Material:
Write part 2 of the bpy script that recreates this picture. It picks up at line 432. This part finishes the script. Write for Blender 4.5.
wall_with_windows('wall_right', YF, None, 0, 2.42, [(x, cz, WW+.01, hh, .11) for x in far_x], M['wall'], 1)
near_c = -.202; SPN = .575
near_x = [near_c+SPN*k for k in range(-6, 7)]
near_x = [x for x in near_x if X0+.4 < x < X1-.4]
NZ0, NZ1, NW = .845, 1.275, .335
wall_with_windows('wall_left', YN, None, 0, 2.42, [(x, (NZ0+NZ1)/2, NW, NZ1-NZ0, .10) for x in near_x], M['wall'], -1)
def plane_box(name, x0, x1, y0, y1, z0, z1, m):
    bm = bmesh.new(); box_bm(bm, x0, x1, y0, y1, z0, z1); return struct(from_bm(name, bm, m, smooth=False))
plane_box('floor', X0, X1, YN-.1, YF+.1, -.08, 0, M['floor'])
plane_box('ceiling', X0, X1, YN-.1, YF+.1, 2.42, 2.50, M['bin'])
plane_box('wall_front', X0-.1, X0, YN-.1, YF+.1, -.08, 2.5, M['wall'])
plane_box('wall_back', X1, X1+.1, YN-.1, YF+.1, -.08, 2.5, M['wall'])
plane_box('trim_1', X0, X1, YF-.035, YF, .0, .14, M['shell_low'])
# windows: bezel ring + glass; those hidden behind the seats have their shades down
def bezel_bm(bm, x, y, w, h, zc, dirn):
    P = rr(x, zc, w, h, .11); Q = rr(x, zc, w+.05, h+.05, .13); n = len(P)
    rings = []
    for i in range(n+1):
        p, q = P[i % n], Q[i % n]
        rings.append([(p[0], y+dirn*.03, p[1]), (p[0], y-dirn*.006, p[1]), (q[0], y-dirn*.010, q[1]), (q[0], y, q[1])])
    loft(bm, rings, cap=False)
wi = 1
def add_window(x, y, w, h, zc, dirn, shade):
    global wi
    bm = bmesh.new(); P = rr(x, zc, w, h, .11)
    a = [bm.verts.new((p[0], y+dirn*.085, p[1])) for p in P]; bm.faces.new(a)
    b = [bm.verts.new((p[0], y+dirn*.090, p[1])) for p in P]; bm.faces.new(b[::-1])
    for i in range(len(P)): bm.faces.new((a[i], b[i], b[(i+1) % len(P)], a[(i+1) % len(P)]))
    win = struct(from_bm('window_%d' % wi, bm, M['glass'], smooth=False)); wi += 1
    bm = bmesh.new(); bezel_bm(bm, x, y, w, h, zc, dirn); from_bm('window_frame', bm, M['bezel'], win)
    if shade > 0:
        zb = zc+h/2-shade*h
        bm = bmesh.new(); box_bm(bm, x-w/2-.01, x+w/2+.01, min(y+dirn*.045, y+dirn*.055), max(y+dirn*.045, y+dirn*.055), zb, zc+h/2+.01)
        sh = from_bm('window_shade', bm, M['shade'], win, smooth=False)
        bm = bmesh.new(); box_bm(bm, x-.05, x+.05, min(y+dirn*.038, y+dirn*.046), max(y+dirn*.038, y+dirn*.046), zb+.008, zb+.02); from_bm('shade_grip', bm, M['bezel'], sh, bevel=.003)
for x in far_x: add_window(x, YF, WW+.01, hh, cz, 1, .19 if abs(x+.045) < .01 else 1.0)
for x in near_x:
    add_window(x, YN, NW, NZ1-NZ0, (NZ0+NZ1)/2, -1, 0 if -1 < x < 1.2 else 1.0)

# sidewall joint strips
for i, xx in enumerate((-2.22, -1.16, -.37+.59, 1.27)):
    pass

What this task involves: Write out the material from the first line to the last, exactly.

Answer to this problem:
Write part 2 of the bpy script that recreates this picture. It picks up at line 432. This part finishes the script. Write for Blender 4.5.
wall_with_windows('wall_right', YF, None, 0, 2.42, [(x, cz, WW+.01, hh, .11) for x in far_x], M['wall'], 1)
near_c = -.202; SPN = .575
near_x = [near_c+SPN*k for k in range(-6, 7)]
near_x = [x for x in near_x if X0+.4 < x < X1-.4]
NZ0, NZ1, NW = .845, 1.275, .335
wall_with_windows('wall_left', YN, None, 0, 2.42, [(x, (NZ0+NZ1)/2, NW, NZ1-NZ0, .10) for x in near_x], M['wall'], -1)
def plane_box(name, x0, x1, y0, y1, z0, z1, m):
    bm = bmesh.new(); box_bm(bm, x0, x1, y0, y1, z0, z1); return struct(from_bm(name, bm, m, smooth=False))
plane_box('floor', X0, X1, YN-.1, YF+.1, -.08, 0, M['floor'])
plane_box('ceiling', X0, X1, YN-.1, YF+.1, 2.42, 2.50, M['bin'])
plane_box('wall_front', X0-.1, X0, YN-.1, YF+.1, -.08, 2.5, M['wall'])
plane_box('wall_back', X1, X1+.1, YN-.1, YF+.1, -.08, 2.5, M['wall'])
plane_box('trim_1', X0, X1, YF-.035, YF, .0, .14, M['shell_low'])
# windows: bezel ring + glass; those hidden behind the seats have their shades down
def bezel_bm(bm, x, y, w, h, zc, dirn):
    P = rr(x, zc, w, h, .11); Q = rr(x, zc, w+.05, h+.05, .13); n = len(P)
    rings = []
    for i in range(n+1):
        p, q = P[i % n], Q[i % n]
        rings.append([(p[0], y+dirn*.03, p[1]), (p[0], y-dirn*.006, p[1]), (q[0], y-dirn*.010, q[1]), (q[0], y, q[1])])
    loft(bm, rings, cap=False)
wi = 1
def add_window(x, y, w, h, zc, dirn, shade):
    global wi
    bm = bmesh.new(); P = rr(x, zc, w, h, .11)
    a = [bm.verts.new((p[0], y+dirn*.085, p[1])) for p in P]; bm.faces.new(a)
    b = [bm.verts.new((p[0], y+dirn*.090, p[1])) for p in P]; bm.faces.new(b[::-1])
    for i in range(len(P)): bm.faces.new((a[i], b[i], b[(i+1) % len(P)], a[(i+1) % len(P)]))
    win = struct(from_bm('window_%d' % wi, bm, M['glass'], smooth=False)); wi += 1
    bm = bmesh.new(); bezel_bm(bm, x, y, w, h, zc, dirn); from_bm('window_frame', bm, M['bezel'], win)
    if shade > 0:
        zb = zc+h/2-shade*h
        bm = bmesh.new(); box_bm(bm, x-w/2-.01, x+w/2+.01, min(y+dirn*.045, y+dirn*.055), max(y+dirn*.045, y+dirn*.055), zb, zc+h/2+.01)
        sh = from_bm('window_shade', bm, M['shade'], win, smooth=False)
        bm = bmesh.new(); box_bm(bm, x-.05, x+.05, min(y+dirn*.038, y+dirn*.046), max(y+dirn*.038, y+dirn*.046), zb+.008, zb+.02); from_bm('shade_grip', bm, M['bezel'], sh, bevel=.003)
for x in far_x: add_window(x, YF, WW+.01, hh, cz, 1, .19 if abs(x+.045) < .01 else 1.0)
for x in near_x:
    add_window(x, YN, NW, NZ1-NZ0, (NZ0+NZ1)/2, -1, 0 if -1 < x < 1.2 else 1.0)

# sidewall joint strips
for i, xx in enumerate((-2.22, -1.16, -.37+.59, 1.27)):
    pass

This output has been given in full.